Alabama Securities Commission Director Joseph Borg made that argument here at an annuity roundtable sponsored by the National Association of Securities Dealers Inc., Washington, and the Minnesota Department of Commerce.

Many speakers emphasized the importance of transparency and agent training, but Berg was more forceful than some about indexed annuity risk.

Insurers usually peg indexed annuity returns to changes in stock market indices or other benchmarks, then guarantee holders who meet contract terms a minimum annual return.

Indexed annuity holders face what appears to be a very small risk that a devastating market downturn could hurt the insurers backing the annuities.

Indexed annuity holders also face a much larger risk that they might incur a variety of penalties if they have to withdraw annuity assets earlier than expected.

“The product is what it is,” Berg said, “but the public doesn’t understand it, and God knows if the agents understand it.”

Thomas Streiff director of fund and annuity solutions at UBS Financial Services Inc., New York, argued that indexed annuities are only slightly less safe than other fixed annuities, but he added that indexed annuity sellers should have indexed annuity training.

“A well-trained distribution force and a well-educated client is indeed a requirement,” Streiff said.

But Wendy Carlson, chief financial officer at American Equity Investment Life Holding Company, West Des Moines, Iowa, objected to the idea that an indexed annuity is especially complicated.

“It’s really not that difficult to follow,” Carlson said.

Instead of trying to make consumers aware of every nuance and detail of the annuities, sellers should focus on what consumers can expect as an end result, said Clifford Kirsch, a senior corporate counsel at an insurance unity of Prudential Financial Inc., Newark, N.J.

Kirsch brought up the idea of letting indexed annuity sellers give consumers an illustration of a product’s past performance.
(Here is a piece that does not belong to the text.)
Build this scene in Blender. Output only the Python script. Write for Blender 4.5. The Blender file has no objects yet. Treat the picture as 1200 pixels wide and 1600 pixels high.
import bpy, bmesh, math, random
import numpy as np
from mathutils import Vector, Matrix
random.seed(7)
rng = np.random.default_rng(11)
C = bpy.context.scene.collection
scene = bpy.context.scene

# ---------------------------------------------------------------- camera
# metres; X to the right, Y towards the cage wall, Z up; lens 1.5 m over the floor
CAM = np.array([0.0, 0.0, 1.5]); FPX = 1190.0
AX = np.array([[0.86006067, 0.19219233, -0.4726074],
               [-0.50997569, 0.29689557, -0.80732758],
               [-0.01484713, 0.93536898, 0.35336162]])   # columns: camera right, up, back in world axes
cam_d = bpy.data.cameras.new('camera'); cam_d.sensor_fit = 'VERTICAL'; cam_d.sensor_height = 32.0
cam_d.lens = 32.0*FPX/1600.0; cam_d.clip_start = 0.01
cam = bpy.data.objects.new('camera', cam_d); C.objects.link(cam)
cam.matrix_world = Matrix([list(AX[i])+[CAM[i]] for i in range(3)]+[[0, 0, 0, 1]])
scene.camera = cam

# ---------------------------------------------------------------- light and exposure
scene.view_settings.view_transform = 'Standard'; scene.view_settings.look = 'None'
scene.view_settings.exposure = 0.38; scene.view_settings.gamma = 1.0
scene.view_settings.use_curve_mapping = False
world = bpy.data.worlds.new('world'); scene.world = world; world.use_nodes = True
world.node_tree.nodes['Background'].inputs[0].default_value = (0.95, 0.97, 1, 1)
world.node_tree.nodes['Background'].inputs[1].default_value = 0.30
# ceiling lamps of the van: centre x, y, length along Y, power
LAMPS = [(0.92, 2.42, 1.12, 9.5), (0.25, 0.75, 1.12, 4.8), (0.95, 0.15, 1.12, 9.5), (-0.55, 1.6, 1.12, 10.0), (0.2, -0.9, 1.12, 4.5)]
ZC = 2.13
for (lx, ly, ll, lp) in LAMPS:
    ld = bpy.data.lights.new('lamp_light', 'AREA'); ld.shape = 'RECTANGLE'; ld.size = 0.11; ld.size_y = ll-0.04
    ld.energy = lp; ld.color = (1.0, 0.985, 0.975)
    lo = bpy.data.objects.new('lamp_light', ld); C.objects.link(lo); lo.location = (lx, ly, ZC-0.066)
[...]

Mark Mackey, president of the National Association for Variable Annuities, Reston, Va., said illustrations of past performance can cause problems, because consumers often assume that past results will continue into the future.

Jim Poolman, North Dakota insurance commissioner and chair of the Life and Annuities Committee of the National Association of Insurance Commissioners, Kansas City, Mo., said the NAIC has developed a buyers guide for annuities.

“Unfortunately, like a prospectus for a mutual fund, no one reads [it],” Poolman said.

Indexed annuities are likely to continue developing, and to become increasingly complex, said Brian Atchinson, president of the Insurance Marketplace Standards Association, Washington.

The increasing complexity may be a necessary evil, Atchinson said.

“People appreciate better products,” Atchinson said. “Complexity is unfortunately a byproduct of that.”